Most of the funds, $68 million, would fund the construction, reconstruction or rehabilitation of state highways and bridges. Secondary roads could also be repaired through the Municipal Partnership Initiative, which mandates that 50 percent or more of the cost be contributed by the municipality. As federal funds match state money for statewide projects at the rate of 1.1 to 1, the $68 million bond is expected to leverage $75 million in federal and local funding.

The remaining $17 million would be used to improve facilities relating to ports, railroads, aviation infrastructure and bicycle and pedestrian trails. It is anticipated that $46.5 million in federal, local and private funds would be leveraged through these investments.

According to the state's Office of the Treasurer, the total cost of the bond (assuming 5 percent interest over 10 years) would $108,375,000: $85 million in principal and the remainder in interest.

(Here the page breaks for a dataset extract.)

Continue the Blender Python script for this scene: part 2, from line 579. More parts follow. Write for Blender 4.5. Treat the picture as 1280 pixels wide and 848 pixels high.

Poll times and locations in or around Franklin County (all polls close at 8 p.m.)

AVON - Municipal building at 1116 Rangeley Road - opens at 9 a.m.
CARRABASSETT VALLEY - Town office at 1001 Carriage Road - opens at 8 a.m
CARTHAGE - Town office at 703A Carthage Road - opens at 8 a.m.
CHESTERVILLE - Town office at 409 Dutch Gap Road - opens at 8 a.m.
COPLIN PLANTATION - Town office at 8 School Street - opens at 10 a.m.
DALLAS PLANTATION - Townhouse at 436 Dallas Hill Road - opens at 10 a.m.
EUSTIS - Town office at 88 Main Street - opens at 8 a.m.
FARMINGTON - Community center at 127 Middle Street - opens at 8 a.m.
INDUSTRY - Town office at 1033 Industry Road - opens at 8 a.m.
JAY - Community building at 13 Community Drive - opens at 8 a.m.
KINGFIELD - Webster Hall at 38 School Street - open at 8 a.m.
NEW SHARON - Town office at 11 School Lane - open at 10 a.m.
NEW VINEYARD - Smith Memorial Hall at 1680 New Vineyard Road - opens at 8 a.m.
PHILLIPS (Madrid votes here) - Phillips Primary School at 15 Russell Street - opens at 8 a.m.
RANGELEY - Town office at 15 School Street - opens at 8 a.m.
RANGELEY PLANTATION - Rangeley Plt. School House at 393 South Shore Drive - opens at 10 a.m.
SANDY RIVER PLANTATION - Town office at 33 Town Hall Road - opens at 10 a.m.
STRONG - Forster Memorial Building at 14 South Main Street - opens at 8 a.m.
TEMPLE - Town hall at 258 Temple Road - opens at 8 a.m.
VIENNA - Community building - opens at 8 a.m.
WELD - Multi-purpose room at 23 Mill Street - opens at 10 a.m.
WILTON - Municipal building at 158 Weld Road - opens at 8 a.m.